Big Daddy told me to shut up. SHUT. UP. Did the Fucker fall down & bump his head?!
Oh. By the way. *Caution* P. Mama is pissed, this post may contain excessive use of profanity.
Yes, the love of my life, the man that vowed to worship me like the GODDESS I am, told me to shut up, last night.
We were on my way home from work and stopped at McShitty's to get me a sweet tea. I was telling him all about this woman who was on Oprah for shooting her husband eleven times after suffering years of abuse.
And all of a sudden, out of the wild blue yonder, out of left field, out of his fucking ass, obviously, he thinks that telling me to 'shut up' is a good plan.

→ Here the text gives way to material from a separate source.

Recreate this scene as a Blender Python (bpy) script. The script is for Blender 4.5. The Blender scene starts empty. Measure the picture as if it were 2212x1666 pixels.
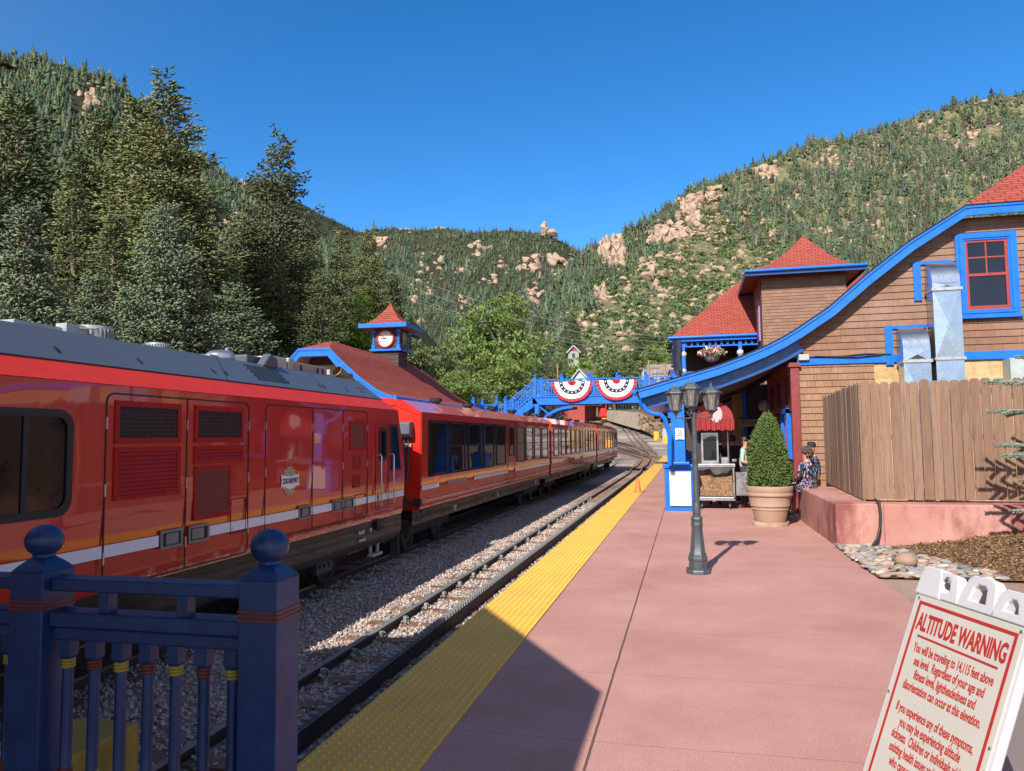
import bpy, bmesh, math, random
import numpy as np
from mathutils import Vector, Matrix
R = math.radians
random.seed(7)
SC = bpy.context.scene
COL = SC.collection

# ---------------------------------------------------------------- camera
EYE = 1.7
FPX, PW, PH = 1598.0, 2212.0, 1666.0
YAW, PITCH, ROLL = R(13.2405), R(4.0853), R(0.63)
_f = np.array([-math.sin(YAW)*math.cos(PITCH), math.cos(YAW)*math.cos(PITCH), math.sin(PITCH)])
_r0 = np.array([math.cos(YAW), math.sin(YAW), 0.0])
_u0 = np.cross(_r0, _f)
_r = _r0*math.cos(ROLL) - _u0*math.sin(ROLL)
_u = _u0*math.cos(ROLL) + _r0*math.sin(ROLL)
cd = bpy.data.cameras.new('camera')
cd.sensor_width = 36.0
cd.lens = 36.0*FPX/PW
cd.clip_start = 0.05
cd.clip_end = 9000
cam = bpy.data.objects.new('camera', cd)
COL.objects.link(cam)
cam.matrix_world = Matrix(((_r[0], _u[0], -_f[0], 0), (_r[1], _u[1], -_f[1], 0), (_r[2], _u[2], -_f[2], EYE), (0, 0, 0, 1)))
SC.camera = cam

# ---------------------------------------------------------------- sky, sun, exposure
SUN = Vector((0.285, 1.28, -1.0)).normalized()          # direction the light travels
SUN_EL = math.asin(-SUN.z)
SUN_AZ = math.atan2(-SUN.x, -SUN.y)                       # compass bearing of the sun, from +Y towards +X
w = bpy.data.worlds.new('World')
SC.world = w
w.use_nodes = True
nt = w.node_tree
bg = nt.nodes['Background']
sky = nt.nodes.new('ShaderNodeTexSky')
sky.sky_type = 'NISHITA'
sky.sun_disc = False
sky.sun_elevation = SUN_EL
sky.sun_rotation = SUN_AZ
sky.altitude = 2600
sky.air_density = 1.0
sky.dust_density = 0.1
sky.ozone_density = 2.6
hs = nt.nodes.new('ShaderNodeHueSaturation')
# a clear mountain sky: deepest blue away from the sun, paler round it
_tc = nt.nodes.new('ShaderNodeTexCoord'); _sx = nt.nodes.new('ShaderNodeSeparateXYZ')
nt.links.new(_tc.outputs['Generated'], _sx.inputs[0])
def _mr(lo, hi, a, b):
    m = nt.nodes.new('ShaderNodeMapRange'); m.interpolation_type = 'SMOOTHSTEP'
    nt.links.new(_sx.outputs[1], m.inputs[0])
    for i, v in enumerate((lo, hi, a, b)): m.inputs[i+1].default_value = v
    return m.outputs[0]
nt.links.new(_mr(-.1, .8, .75, 1.32), hs.inputs['Saturation'])
nt.links.new(_mr(-.1, .8, 1.0, 1.12), hs.inputs['Value'])
nt.links.new(sky.outputs[0], hs.inputs['Color'])
nt.links.new(hs.outputs[0], bg.inputs['Color'])
bg.inputs['Strength'].default_value = 0.12
sd = bpy.data.lights.new('sun', 'SUN')
sd.energy = 4.4
sd.angle = R(0.53)
sd.color = (1.0, 0.93, 0.83)
so = bpy.data.objects.new('sun', sd)
COL.objects.link(so)
so.location = (-20, -80, 70)
so.rotation_euler = SUN.to_track_quat('-Z', 'Y').to_euler()
SC.view_settings.view_transform = 'Standard'
SC.view_settings.look = 'None'
SC.view_settings.exposure = 0.75
SC.view_settings.gamma = 1.0
SC.cycles.max_bounces = 6
SC.cycles.transparent_max_bounces = 12
SC.cycles.caustics_reflective = False
SC.cycles.caustics_refractive = False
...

Big Daddy - *aggravated voice* "Shut up now & tell me what you want me to order for you."
My head whipped to the side, the look on my face priceless, I'm sure. The look that was a combination of shock and wtf. A look that clearly conveyed - Have you lost your F'N mind?! Did you just have a stroke?! Look at me, quick - is half your face drooping?? Nope, you still look like the dickhead that just told me to SHUT UP.
P. Mama - *cold, going to duct tape your balls in your sleep voice* "Sweet tea. I want tea. Thank you." (Motherfucker.)
So, then, while we're waiting to get the drink, he tries to continue with the Oprah conversation. Like he gives a shit. No.
I made grunting noises and gave monosyllabic answers. He needed to recognize my passive aggressive pissed off. Which he did. It took a minute (to see me flipping him the bird in the dark of the car) but he did. And this is what he said:
Big Daddy - "I'm sorry for telling you to shut up but I needed to know what you wanted and you would have just kept going on and on and on."
Is that his idea of an apology?? FAIL. FAILFAILFAIL!!
P. Mama - "I always get a sweet tea. Every night - just a sweet tea. Was I going to go buck ass wild tonight and order a Big Mac extra value meal, super sized, hold the pickles, extra onions, no lettuce, more tomato, extra salt on the fries so I can have back to back heart attacks because I know I just had the first one when this SOB told me to SHUT UP! oh and two cherry pies for a dollar, please??"
Big Daddy - Silence. (Smart.)
When I woke this morning, he was cuddling me close. I remained aloof. I'm waiting for him to bring me an entire gallon of sweet tea today. If he does, I shall once again think he's the most perfect man in the universe.